I never wore a watch–I never needed one to know the days were too short. Home from school at 4:00, drop the backpack, grab my boots, off into the snow, and then home again by 6:00 for dinner. Dark was easy to tell. 6:00 was not. So: home by dark. It’s hard to say how we passed those days on winter’s cold and windy plains. Days in the wintertime are much shorter, and last only as long as the free time between school and dinner. Nevertheless, we filled them. Snowball fights. Bumper pool in Brent’s basement. Super Nintendo in Nic’s. Hot chocolate. Other culinary disasters. Compared to the long, languid days of summer, winter days were never long enough. Not that we cared; I had my excuses down well: “we were outside, Dad, and didn’t have a clock,” or “we were inside, Mom, and I couldn’t see that it was getting dark.” They seldom worked.
In the dead of winter, however, dark only meant “6:00 is coming;” that’s when I got trouble. “Be home at 6:00,” they said, and when I came home they said “It’s 6:15, It’s 6:25, It’s 6:40.” “You’re grounded, grounded, grounded.” But how could parents understand that, for a boy of eleven years, there is no 6:00– only daylight and dark, and the timeless ecstasy of being eleven–an ecstasy that doesn’t understand “be home by 6:00.”
Brent had a motorcycle–an orange, 50cc Rockwell. His dad had brought home the summer before, to our incomparable elation. It had a two-Stroke engine, (25:1 gas/oil ratio) and the three of us loved it infinitely when it ran and hated it infinitely when it refused; I owe that bike everything I know about carburetors and spark plugs and transmissions and mufflers and… but I digress.
It was one of those rare times in Cheyenne when snow covered the ground in the very sort of manner that is perfect sledding. My neighborhood was short on sled-worthy hills, but we didn’t care. Who needs a hill when you have a motorbike? By the time we had coaxed the little engine into sputtering to life, it was already dark. But we didn’t care. Who needs the sun when you have halogen porch lights? So, by the light of two motion-activated flood lights, I found myself sitting in a sled tied to the back of Brent’s motorcycle. And we were off. Oh, what a rush! Brent drove first; I hunkered down in the little orange sled as the snow-covered ground went shooting by underneath. Going straight was easy enough until you hit a big bump, but to stay in the sled … that was quite a trick. I was suffused in the cloud of snow following the bike; I couldn’t see anything. But I didn’t care! Sooner than I wanted, it was Brent’s turn, and I took over as driver. And then it was my turn again. Then Brent’s.
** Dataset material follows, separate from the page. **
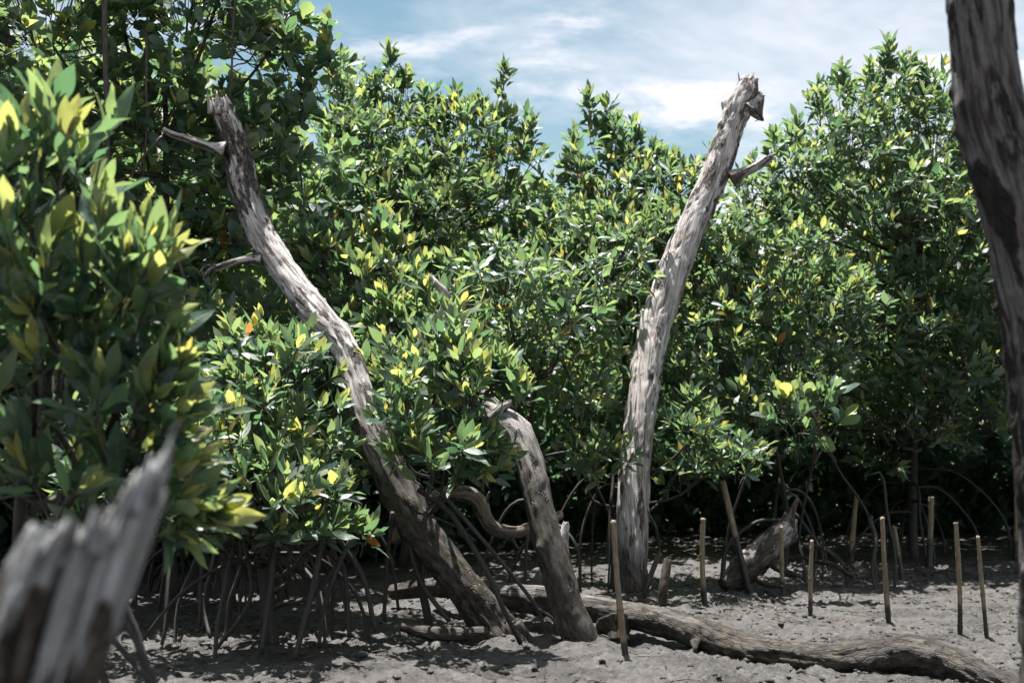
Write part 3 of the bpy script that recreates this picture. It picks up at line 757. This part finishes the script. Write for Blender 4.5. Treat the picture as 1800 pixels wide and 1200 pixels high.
# ------------------------------------------------------------------ dead wood
def dead_wood(name, C, R, mat, parent, loc, ns=44, n=150, seed=0, bark_fn=lambda s: .3, lump=.10, ridge=.06, knots=(), jag=0.0, jag_fn=None,
              crackiness=.5, jag_in=.22, jag_drop=.55, oval=0.0, twist=.6):
    """weathered trunk: spline tube with grain ridges, bark plates, cracks, knots and a splintered end"""
    CR = np.column_stack([C, R]); CR = catmull(CR, n); C, R = CR[:, :3], np.maximum(CR[:, 3], .004)
    T, N, B = frames(C)
    seg = np.r_[0, np.cumsum(np.linalg.norm(np.diff(C, axis=0), axis=1))]; Lt = seg[-1]
    th = np.linspace(0, 2 * math.pi, ns, endpoint=False)
    off = Vector((seed * 7.3, seed * 1.9, seed * 4.1))
    kr_ = np.random.default_rng(seed + 7000)
    rm = float(np.median(R))
    knots = list(knots) + [(kr_.uniform(.03, .97), kr_.uniform(0, 6.28), kr_.uniform(.12, .34) * rm, kr_.choice([-.16, -.12, .10, .16]) * rm) for _ in range(int(Lt / rm * .55))]
    V = np.zeros((n, ns, 3)); G = np.zeros((n, ns, 3)); BK = np.zeros((n, ns)); CK = np.zeros((n, ns))
    for i in range(n):
        s = seg[i]; f = s / Lt; r = R[i]; tw = twist * s
        for j in range(ns):
            c, sn = math.cos(th[j] + tw), math.sin(th[j] + tw)
            g = Vector((c, sn, 0)) * r
            # broad lumps, long grain ridges, cracks
            lm = noise.noise(Vector((c * 1.1, sn * 1.1, s * 3.2)) + off) + .6 * noise.noise(Vector((c * 1.8, sn * 1.8, s * 9.0)) + off)
            rd = noise.noise(Vector((c * 3.2, sn * 3.2, s * 1.6)) + off * 1.3) + .5 * noise.noise(Vector((c * 7.5, sn * 7.5, s * 2.6)) + off)
            bn = noise.noise(Vector((c * 1.3, sn * 1.3, s * 3.3)) + off * 2.1) + .5 * noise.noise(Vector((c * 4, sn * 4, s * 9)) + off)
            bk = bark_fn(f) + bn * .75
            bk = min(1.0, max(0.0, bk))
            ck = 1 - abs(noise.noise(Vector((c * 4.2, sn * 4.2, s * 1.5)) + off * .7)) * 8
            ck = max(0.0, ck) * max(0.0, min(1.0, .35 + crackiness * 1.5 * noise.noise(Vector((c, sn, s * 2)) + off * 3)))
            plate = noise.noise(Vector((c * 6, sn * 6, s * 22)) + off) if bk > .4 else 0
            k = 1 + lump * lm + ridge * rd + (.05 + .05 * plate if bk > .48 else 0) - .22 * ck
            rr = r * k * (1 + oval * math.cos(2 * (th[j])))
            for (kf, ka, kr, kh) in knots:
                da = (th[j] - ka + math.pi) % (2 * math.pi) - math.pi
                q = ((s - kf * Lt) ** 2 + (da * r) ** 2) / (kr * kr)
                if q < 4: rr += kh * math.exp(-q * 1.4)
            V[i, j] = C[i] + (N[i] * math.cos(th[j]) + B[i] * math.sin(th[j])) * rr
            G[i, j] = (g.x, g.y, s); BK[i, j] = bk; CK[i, j] = ck
    rows = [V]; gr = [G]; bks = [BK]; cks = [CK]
    if jag > 0:
        hj = np.array([(jag_fn(a) if jag_fn else max(0.05, .45 + .8 * noise.noise(Vector((math.cos(a) * 2.2, math.sin(a) * 2.2, seed * 3.3))) +
              .55 * noise.noise(Vector((math.cos(a) * 7, math.sin(a) * 7, seed)))) ) for a in th]) * jag
        for q in range(1, 6):
            e = V[-1] + T[-1] * (hj * q / 5)[:, None] + (C[-1] - V[-1]) * (.03 + jag_in * (q / 5) ** 2 * (.5 + .5 * np.sin(th * 3 + seed)))[:, None] * (q / 5)
            rows.append(e[None]); g2 = G[-1].copy(); g2[:, 2] += hj * q / 5; gr.append(g2[None]); bks.append(BK[-1:] * .3); cks.append(CK[-1:] * 0)
        tip = rows[-1][0]
        for q, (k, dz) in enumerate(((.18, .0), (.35, -jag_drop), (.7, -.9))):
            e = tip + (C[-1] + T[-1] * hj.mean() * 0 - tip) * 0
            e = V[-1] + (C[-1] - V[-1]) * k + T[-1] * (hj * max(0, (1 + dz)) * .95)[:, None]
            rows.append(e[None]); g2 = G[-1].copy(); g2[:, 2] += .3 + q * .05; gr.append(g2[None]); bks.append(BK[-1:] * 0); cks.append(np.full((1, ns), .25 + .3 * q))
    V = np.vstack(rows); G = np.vstack(gr); BK = np.vstack(bks); CK = np.vstack(cks)
    m = len(V)
    i = np.arange(m - 1)[:, None] * ns; j = np.arange(ns)[None]; j2 = (j + 1) % ns
    Q = np.stack([np.stack([i + j, i + j2, i + ns + j2], -1), np.stack([i + j, i + ns + j2, i + ns + j], -1)], 2).reshape(-1, 3)
    Vf = np.vstack([V.reshape(-1, 3), V[0].mean(0), V[-1].mean(0)]); k0 = m * ns
    jj = np.arange(ns); jn = (jj + 1) % ns
    Q = np.vstack([Q, np.stack([jn, jj, np.full(ns, k0)], 1), np.stack([(m - 1) * ns + jj, (m - 1) * ns + jn, np.full(ns, k0 + 1)], 1)])
    G = np.vstack([G.reshape(-1, 3), G[0].mean(0), G[-1].mean(0)])
    BK = np.r_[BK.ravel(), .2, .2]; CK = np.r_[CK.ravel(), .5, .6]
    return mesh_np(name, Vf, Q, mat, {"grain": G, "bark": BK, "crack": CK}, parent=parent, loc=loc)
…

I knew that it must be getting near 6:00. We took our last rides, and pushed the motorcycle, sled still attached, into the shed. I walked back–across Brent’s dark field, across my dark field–and in my back door. Time operates differently when filled with new discovery and excitement, and when I walked in the door (in from the dark) 6:00 had long come and gone. Maybe it was 6:15 or 6:45–the clock on the wall said “you’re grounded.” But something stopped Mr. & Mrs. You’re Grounded from their typical pronouncement. Instead, they just looked at me wonderingly, and asked “what happened to you?” After pulling my boots off, I was sent to the bathroom. In the mirror, I found myself covered with little spots of black, head to toe.
Since Brent’s motorcycle had a two-stroke engine, we would ineptly mix the gas and oil ourselves (guess work at the very best). The oil-rich mixture resulted in plumes of oily, black smoke spewing from the back of the little motorbike wherever we rode it, not that we cared. I doubt it ever crossed our minds that we were using too much oil. What I discovered, while looking at myself in the mirror, was that not all of the extra oil burned. As a matter of fact, a lot of the oil was shot straight out the back of the tailpipe, onto whatever was behind it. And what had been behind it for the last two hours? A rope attached to a boy-filled sled, quickly becoming human canvases of a masterpiece of modern art.
Amused with this discovery, I cleaned myself up. My mother fussed over my oil-stained coat. I learned my lesson, though. When Brent and excitedly pulled the bike out of the shed, we found for ourselves a new, and much longer rope. Did it stop us from getting covered in oil? No. But did we care? Of course not.
Nice =)
i need to talk to you about something. its kinda’ scary.
sidenote, i saw billy collins, former poet laureate for the US speak tonight. he’s now EASILY my all time favorite poet. read anything you can find by him.
wow that reminds me of our old snomobile… high quality 1972 artic cat whose smoke was at least as black… we used to ride behind it on a tire (quite lovely when we ran over hardly-buried rocks in the neighbor’s field!).